Supplied data:
╔══

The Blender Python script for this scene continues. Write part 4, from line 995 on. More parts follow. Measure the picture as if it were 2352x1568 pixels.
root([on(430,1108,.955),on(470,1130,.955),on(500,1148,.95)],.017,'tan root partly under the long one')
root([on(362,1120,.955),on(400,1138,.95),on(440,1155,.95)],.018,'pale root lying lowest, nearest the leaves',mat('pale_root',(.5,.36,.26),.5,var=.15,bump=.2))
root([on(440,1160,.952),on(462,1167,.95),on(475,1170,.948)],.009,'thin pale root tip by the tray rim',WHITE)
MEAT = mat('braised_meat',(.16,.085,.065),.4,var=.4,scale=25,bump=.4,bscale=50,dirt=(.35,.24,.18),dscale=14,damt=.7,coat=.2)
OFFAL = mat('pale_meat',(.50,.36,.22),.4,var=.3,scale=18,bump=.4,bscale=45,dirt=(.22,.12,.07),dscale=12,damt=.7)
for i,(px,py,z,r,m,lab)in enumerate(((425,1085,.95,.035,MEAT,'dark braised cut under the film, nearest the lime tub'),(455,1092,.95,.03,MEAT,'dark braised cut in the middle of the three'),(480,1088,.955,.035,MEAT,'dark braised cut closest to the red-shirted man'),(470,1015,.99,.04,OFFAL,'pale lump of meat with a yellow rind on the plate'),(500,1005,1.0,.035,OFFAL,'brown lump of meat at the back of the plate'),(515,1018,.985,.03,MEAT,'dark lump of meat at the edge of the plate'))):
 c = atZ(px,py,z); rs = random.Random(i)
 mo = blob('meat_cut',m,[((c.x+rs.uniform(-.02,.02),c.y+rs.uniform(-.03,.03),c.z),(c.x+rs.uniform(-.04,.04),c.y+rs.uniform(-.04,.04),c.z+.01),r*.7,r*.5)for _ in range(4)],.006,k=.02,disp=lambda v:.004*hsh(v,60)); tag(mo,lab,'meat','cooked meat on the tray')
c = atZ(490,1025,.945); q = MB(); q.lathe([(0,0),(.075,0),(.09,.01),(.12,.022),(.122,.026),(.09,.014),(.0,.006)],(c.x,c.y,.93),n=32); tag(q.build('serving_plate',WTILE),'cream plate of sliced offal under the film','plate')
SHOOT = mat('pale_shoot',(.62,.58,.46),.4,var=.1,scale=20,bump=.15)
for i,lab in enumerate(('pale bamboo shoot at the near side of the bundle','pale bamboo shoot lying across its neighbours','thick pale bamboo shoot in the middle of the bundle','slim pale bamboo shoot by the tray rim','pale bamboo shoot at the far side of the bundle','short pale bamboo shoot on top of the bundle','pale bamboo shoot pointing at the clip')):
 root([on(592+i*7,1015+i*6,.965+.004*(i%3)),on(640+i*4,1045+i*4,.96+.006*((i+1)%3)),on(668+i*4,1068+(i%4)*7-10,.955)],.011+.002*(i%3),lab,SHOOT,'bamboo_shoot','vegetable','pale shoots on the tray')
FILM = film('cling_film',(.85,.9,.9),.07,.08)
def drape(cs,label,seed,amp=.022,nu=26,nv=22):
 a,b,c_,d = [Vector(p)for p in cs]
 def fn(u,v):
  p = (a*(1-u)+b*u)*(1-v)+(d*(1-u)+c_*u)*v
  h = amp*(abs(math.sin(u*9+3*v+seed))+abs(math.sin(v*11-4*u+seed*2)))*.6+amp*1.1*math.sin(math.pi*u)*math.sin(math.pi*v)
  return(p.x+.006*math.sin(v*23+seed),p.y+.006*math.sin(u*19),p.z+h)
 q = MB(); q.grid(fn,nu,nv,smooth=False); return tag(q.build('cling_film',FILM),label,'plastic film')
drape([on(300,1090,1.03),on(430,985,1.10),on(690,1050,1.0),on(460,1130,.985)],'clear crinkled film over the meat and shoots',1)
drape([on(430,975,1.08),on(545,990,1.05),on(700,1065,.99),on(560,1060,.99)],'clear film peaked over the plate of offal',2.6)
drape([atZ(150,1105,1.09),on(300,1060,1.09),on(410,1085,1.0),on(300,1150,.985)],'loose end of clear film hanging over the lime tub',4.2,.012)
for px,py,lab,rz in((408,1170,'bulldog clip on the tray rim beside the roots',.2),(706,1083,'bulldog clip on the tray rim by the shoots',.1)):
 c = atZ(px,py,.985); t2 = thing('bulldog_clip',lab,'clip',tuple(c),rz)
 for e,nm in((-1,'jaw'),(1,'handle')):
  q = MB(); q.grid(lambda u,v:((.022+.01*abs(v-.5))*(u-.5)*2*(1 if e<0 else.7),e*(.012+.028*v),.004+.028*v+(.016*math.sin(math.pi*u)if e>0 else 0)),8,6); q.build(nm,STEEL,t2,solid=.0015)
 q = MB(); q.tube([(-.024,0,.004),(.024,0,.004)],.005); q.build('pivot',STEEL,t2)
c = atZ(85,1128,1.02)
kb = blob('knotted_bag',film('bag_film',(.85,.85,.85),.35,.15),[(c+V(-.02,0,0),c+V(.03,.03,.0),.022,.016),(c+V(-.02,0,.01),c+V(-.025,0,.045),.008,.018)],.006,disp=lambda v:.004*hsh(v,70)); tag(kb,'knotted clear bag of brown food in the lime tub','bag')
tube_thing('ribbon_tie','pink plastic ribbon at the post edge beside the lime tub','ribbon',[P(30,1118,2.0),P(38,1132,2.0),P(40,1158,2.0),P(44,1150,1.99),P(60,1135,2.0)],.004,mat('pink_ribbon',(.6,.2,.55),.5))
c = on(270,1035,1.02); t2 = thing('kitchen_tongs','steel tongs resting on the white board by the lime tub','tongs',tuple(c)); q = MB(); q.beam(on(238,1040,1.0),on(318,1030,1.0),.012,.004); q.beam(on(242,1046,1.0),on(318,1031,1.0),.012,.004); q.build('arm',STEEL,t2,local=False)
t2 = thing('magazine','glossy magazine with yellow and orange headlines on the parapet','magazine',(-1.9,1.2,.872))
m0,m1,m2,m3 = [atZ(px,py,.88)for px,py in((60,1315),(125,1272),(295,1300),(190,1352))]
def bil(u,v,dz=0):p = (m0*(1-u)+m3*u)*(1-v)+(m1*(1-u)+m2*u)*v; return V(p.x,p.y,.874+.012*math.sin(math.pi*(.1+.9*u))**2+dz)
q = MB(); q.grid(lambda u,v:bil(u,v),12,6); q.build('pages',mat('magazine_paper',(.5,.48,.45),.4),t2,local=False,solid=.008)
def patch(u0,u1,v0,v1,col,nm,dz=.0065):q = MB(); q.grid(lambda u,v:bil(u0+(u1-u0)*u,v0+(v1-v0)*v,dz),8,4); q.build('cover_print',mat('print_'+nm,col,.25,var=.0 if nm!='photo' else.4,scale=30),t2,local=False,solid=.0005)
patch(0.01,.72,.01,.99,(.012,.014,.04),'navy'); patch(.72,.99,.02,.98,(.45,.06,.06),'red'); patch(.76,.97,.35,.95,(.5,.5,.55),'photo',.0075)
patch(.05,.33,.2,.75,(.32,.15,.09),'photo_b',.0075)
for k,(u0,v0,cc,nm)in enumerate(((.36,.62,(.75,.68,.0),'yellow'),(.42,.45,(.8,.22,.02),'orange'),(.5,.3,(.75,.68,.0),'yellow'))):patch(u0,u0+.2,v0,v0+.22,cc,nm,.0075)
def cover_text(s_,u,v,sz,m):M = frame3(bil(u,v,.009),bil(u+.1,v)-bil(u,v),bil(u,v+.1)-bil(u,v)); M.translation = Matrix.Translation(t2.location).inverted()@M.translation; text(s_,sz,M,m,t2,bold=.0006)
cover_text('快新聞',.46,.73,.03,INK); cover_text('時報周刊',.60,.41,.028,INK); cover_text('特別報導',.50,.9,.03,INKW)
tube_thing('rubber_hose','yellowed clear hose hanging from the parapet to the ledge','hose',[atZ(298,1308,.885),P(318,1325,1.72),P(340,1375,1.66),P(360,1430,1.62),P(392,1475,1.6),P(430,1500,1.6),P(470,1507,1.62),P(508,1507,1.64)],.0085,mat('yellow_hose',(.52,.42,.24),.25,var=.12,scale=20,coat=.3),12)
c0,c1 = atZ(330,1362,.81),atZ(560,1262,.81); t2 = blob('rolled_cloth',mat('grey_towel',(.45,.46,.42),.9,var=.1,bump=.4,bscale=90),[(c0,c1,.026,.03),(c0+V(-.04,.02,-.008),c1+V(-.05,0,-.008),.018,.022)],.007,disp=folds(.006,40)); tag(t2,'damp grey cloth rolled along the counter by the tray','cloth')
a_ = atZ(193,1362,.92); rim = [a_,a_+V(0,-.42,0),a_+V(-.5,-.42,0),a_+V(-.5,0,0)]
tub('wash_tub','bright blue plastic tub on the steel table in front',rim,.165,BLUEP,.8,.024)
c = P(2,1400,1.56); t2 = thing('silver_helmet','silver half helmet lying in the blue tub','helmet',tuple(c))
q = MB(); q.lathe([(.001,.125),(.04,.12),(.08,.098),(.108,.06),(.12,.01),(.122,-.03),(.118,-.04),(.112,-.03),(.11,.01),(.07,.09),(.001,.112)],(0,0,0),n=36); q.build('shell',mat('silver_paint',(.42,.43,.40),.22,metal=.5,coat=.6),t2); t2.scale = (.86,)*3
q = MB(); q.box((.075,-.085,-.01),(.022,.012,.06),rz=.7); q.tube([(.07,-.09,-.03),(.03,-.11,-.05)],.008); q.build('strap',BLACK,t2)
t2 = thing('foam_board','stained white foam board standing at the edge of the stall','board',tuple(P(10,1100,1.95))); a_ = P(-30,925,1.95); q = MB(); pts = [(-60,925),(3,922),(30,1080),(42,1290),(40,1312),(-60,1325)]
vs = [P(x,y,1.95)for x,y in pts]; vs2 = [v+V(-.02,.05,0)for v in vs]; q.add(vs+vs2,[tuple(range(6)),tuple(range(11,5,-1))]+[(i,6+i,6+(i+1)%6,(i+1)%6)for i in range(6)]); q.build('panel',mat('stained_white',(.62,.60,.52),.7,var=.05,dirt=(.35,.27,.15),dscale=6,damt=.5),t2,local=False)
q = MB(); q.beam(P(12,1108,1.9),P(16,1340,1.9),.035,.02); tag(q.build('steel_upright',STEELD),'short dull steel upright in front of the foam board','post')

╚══

What is required: Return each line of the listing that holds the string "from".

Full answer:
The Blender Python script for this scene continues. Write part 4, from line 995 on. More parts follow. Measure the picture as if it were 2352x1568 pixels.
tube_thing('rubber_hose','yellowed clear hose hanging from the parapet to the ledge','hose',[atZ(298,1308,.885),P(318,1325,1.72),P(340,1375,1.66),P(360,1430,1.62),P(392,1475,1.6),P(430,1500,1.6),P(470,1507,1.62),P(508,1507,1.64)],.0085,mat('yellow_hose',(.52,.42,.24),.25,var=.12,scale=20,coat=.3),12)